-- Exercise task --
Look through the material and copy each line holding "scene".

-- Supplied material --
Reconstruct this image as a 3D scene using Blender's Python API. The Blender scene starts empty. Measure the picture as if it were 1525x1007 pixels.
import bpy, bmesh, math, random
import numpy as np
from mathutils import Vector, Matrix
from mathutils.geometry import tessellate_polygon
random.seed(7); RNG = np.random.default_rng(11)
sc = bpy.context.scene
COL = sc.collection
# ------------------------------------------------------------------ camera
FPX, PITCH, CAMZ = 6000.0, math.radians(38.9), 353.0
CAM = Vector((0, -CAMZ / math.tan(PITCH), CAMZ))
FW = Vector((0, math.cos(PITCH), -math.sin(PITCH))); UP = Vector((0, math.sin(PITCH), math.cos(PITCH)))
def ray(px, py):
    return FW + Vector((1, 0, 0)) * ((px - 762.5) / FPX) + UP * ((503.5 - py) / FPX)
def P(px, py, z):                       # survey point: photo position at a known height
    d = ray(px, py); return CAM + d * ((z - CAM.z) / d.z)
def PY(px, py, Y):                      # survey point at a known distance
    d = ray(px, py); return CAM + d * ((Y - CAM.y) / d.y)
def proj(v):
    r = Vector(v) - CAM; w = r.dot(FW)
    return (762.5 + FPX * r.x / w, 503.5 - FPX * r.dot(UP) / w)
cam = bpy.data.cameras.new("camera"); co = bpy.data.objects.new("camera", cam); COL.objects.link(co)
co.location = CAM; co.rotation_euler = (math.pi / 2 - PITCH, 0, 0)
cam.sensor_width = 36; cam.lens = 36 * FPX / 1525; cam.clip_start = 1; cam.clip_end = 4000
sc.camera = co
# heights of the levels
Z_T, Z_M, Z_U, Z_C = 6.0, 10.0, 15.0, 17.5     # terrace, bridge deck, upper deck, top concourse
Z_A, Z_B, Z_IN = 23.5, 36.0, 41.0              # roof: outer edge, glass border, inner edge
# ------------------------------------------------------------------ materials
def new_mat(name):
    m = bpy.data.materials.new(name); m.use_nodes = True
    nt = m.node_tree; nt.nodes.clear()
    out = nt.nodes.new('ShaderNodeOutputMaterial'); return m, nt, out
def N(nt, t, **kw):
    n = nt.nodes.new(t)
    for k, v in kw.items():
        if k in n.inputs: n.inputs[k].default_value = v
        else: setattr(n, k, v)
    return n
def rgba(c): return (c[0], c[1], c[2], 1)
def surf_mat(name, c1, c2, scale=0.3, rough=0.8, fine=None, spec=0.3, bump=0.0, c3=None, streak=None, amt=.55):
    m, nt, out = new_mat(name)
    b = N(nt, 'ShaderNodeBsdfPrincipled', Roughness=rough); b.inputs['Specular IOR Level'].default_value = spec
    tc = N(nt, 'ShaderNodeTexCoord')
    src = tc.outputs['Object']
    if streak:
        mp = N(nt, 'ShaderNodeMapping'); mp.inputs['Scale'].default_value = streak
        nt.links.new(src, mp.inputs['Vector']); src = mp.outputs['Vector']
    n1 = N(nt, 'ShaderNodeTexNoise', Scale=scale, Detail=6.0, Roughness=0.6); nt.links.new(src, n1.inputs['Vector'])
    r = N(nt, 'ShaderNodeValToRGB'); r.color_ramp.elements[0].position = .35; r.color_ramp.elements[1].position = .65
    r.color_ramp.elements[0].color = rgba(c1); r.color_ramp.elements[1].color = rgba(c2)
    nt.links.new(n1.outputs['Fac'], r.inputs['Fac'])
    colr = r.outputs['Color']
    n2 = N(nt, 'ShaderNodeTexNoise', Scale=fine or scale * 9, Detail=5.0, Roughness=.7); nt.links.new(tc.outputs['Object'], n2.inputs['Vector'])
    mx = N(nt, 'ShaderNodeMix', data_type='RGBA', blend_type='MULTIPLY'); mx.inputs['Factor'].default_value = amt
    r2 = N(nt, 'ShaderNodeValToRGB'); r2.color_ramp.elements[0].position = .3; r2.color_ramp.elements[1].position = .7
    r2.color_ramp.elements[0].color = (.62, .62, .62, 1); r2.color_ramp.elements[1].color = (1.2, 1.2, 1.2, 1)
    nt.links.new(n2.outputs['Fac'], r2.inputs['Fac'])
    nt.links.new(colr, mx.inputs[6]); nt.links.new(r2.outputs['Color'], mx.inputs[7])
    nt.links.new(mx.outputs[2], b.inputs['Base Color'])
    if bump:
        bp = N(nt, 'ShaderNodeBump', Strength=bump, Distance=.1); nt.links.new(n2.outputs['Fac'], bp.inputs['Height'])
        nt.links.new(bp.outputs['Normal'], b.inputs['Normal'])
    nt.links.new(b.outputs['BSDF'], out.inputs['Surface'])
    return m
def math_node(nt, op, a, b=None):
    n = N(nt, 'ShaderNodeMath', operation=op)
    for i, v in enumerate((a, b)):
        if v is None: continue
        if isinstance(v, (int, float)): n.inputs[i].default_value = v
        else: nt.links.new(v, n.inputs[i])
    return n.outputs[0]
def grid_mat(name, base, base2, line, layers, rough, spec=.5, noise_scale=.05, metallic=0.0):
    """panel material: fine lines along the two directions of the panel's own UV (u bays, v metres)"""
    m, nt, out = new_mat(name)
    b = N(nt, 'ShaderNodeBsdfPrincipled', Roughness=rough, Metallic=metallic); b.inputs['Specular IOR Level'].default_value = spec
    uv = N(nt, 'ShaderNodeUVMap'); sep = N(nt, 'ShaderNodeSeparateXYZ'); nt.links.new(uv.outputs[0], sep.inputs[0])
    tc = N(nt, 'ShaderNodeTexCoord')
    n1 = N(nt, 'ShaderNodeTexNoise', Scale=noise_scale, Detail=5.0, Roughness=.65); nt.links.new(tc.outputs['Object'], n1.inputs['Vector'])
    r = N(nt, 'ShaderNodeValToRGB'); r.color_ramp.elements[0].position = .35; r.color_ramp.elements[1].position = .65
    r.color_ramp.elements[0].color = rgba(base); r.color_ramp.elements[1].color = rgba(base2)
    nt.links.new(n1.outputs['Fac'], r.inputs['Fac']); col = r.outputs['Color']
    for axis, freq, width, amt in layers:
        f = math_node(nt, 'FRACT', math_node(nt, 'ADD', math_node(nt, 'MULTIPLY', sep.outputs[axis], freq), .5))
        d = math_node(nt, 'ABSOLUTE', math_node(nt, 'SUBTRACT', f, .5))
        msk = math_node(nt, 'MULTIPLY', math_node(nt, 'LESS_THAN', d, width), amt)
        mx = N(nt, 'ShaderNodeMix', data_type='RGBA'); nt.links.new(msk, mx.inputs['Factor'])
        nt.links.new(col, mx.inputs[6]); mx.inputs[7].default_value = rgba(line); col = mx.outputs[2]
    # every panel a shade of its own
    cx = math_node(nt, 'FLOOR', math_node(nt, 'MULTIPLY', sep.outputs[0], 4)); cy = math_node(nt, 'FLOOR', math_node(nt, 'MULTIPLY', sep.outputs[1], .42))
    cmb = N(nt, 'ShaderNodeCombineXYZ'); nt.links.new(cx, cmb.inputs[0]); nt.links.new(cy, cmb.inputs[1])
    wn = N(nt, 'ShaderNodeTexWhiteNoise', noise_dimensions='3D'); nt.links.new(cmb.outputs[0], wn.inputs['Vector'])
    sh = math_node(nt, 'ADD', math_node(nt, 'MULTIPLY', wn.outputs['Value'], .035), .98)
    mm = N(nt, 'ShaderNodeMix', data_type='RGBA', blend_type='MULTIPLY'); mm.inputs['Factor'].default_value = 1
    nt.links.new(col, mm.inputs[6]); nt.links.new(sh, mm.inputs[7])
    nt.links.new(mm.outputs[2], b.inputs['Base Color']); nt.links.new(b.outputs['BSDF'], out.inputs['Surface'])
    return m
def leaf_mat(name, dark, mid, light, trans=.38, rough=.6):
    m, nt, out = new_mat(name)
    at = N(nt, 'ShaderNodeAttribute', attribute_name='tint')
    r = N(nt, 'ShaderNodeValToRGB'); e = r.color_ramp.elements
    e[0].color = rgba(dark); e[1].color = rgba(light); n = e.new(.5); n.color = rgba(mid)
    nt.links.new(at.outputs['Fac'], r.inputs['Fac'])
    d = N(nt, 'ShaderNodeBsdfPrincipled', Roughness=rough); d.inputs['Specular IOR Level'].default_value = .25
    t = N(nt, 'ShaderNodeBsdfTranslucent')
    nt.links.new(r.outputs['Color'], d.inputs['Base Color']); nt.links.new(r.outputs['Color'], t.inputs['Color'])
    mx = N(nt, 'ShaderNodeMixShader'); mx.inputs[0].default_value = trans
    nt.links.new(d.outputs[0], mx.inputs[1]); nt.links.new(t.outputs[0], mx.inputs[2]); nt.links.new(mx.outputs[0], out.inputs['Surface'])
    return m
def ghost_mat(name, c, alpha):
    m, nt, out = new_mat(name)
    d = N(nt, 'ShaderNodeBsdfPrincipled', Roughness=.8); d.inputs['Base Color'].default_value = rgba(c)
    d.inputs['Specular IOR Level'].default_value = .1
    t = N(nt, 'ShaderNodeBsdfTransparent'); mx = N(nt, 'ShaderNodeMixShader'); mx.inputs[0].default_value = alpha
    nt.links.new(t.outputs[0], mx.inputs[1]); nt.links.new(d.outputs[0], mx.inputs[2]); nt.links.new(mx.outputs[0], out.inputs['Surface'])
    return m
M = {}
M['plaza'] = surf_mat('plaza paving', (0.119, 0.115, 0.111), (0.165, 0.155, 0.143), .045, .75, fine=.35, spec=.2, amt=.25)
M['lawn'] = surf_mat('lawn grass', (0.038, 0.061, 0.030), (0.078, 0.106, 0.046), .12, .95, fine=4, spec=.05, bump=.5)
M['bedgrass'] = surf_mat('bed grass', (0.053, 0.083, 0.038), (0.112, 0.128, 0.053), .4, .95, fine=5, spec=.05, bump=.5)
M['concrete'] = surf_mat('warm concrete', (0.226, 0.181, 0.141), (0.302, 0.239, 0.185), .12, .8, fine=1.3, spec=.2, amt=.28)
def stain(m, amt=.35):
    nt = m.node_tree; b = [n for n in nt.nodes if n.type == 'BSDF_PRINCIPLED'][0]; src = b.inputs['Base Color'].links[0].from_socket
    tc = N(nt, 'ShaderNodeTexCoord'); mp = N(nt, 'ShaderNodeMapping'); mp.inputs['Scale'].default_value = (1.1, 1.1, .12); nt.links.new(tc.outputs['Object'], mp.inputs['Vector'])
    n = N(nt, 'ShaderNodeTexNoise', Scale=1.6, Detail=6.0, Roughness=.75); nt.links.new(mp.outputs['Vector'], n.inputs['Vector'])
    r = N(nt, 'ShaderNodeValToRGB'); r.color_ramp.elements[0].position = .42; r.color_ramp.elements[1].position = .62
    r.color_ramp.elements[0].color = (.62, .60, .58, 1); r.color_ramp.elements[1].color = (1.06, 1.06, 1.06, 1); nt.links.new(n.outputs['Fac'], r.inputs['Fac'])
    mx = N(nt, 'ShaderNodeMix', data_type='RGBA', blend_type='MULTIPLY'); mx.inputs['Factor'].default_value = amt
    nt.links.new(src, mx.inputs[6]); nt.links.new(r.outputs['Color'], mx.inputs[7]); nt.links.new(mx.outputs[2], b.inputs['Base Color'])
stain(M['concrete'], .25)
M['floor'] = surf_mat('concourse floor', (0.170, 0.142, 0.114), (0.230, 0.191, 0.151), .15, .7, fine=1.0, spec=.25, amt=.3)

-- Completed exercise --
Reconstruct this image as a 3D scene using Blender's Python API. The Blender scene starts empty. Measure the picture as if it were 1525x1007 pixels.
sc = bpy.context.scene